[JIRA] (OVIRT-1788) new ui_sanity scenario for basic_suite -- need multiple firefoxes and chromium

Barak Korren (oVirt JIRA) jira at ovirt-jira.atlassian.net
Thu Dec 7 10:18:25 UTC 2017


    [ https://ovirt-jira.atlassian.net/browse/OVIRT-1788?page=com.atlassian.jira.plugin.system.issuetabpanels:comment-tabpanel&focusedCommentId=35473#comment-35473 ] 

Barak Korren commented on OVIRT-1788:
-------------------------------------

[~gshereme at redhat.com] I don't know enough about how to use Selenium to iterate on this on my own, so I'll try to guide you through what I think is needed to be done. If you want more hand-on help from me, you'll need to teach me a little about Selenium and perhaps give me a small example app I can iterate with...

Here are the things that need to be done
# Enable the OST suit to use docker  - this is done by:
## Adding '{{docker}}' to the '{{*.packages}}' file of the suit
## Adding '{{docker}}' to the '{{*.packages}}' file of '{{check-patch}}' (So code changes to the suit can be tested).
## Add the following to the relevant '{{*.mounts}}' files
    {code}/var/run/docker.sock:/var/run/docker.sock{code}
# Start up the Selenium containers from inside the suit and make them able to talk to oVirt. The readme of the GitHub repo gives examples of '{{docker}}' commands doing that, but those use the deprecated '{{--link}}' option. I've looked at what the containers actually do, and is seems that the browser containers simply expect the '{{HUB_PORT_4444_TCP_ADDR}}' and '{{HUB_PORT_4444_TCP_PORT}}' environment variables to be defined for them and pointing to the hub container. 
A more modern approach to setting this up would be:
## Setup a Docker network to connect the containers together
## Setup the hostnames for the oVirt VMs in the Docker network
## Start up a hub container and expose port 4444 so test suits can connect to it.
## Start up the browser containers and configure the env vars for then so they can find the hub container

  The above could be done with a bunch of Docker commands, but a better approach would be to use an automation tool such as '{{docker-compose}}'. But given that Ansible is closer to home for us, and likely to be used by other oVirt components, I think '{{ansible-containers}}' would be a better choice here.
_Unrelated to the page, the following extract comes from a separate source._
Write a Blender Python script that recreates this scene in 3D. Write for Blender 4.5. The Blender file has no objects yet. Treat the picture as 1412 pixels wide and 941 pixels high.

> new ui_sanity scenario for basic_suite -- need multiple firefoxes and chromium
> ------------------------------------------------------------------------------
>
>                 Key: OVIRT-1788
>                 URL: https://ovirt-jira.atlassian.net/browse/OVIRT-1788
>             Project: oVirt - virtualization made easy
>          Issue Type: Improvement
>          Components: OST
>            Reporter: Greg Sheremeta
>            Assignee: infra
>
> I'm writing a suite that does headless UI testing. One goal is to open headless firefox and actually open the UI, perform a login, make sure things look good, make sure there are no ui.log errors, etc. I'll also eventually add chromium, which can run headless now too.
> The suite requires several firefox versions to be installed on the test machine, along with chromium. There are also some binary components required, geckodriver and chromedriver. These are not packaged.
> Ideally the browsers can be installed to /opt/firefox55, /opt/firefox56, /opt/chromium62, etc. on the machine running the suite. So I think it makes sense to maintain a custom rpm with all of this.
> Where can this rpm live? What is a reliable way to do this? (I know we want to avoid copr.)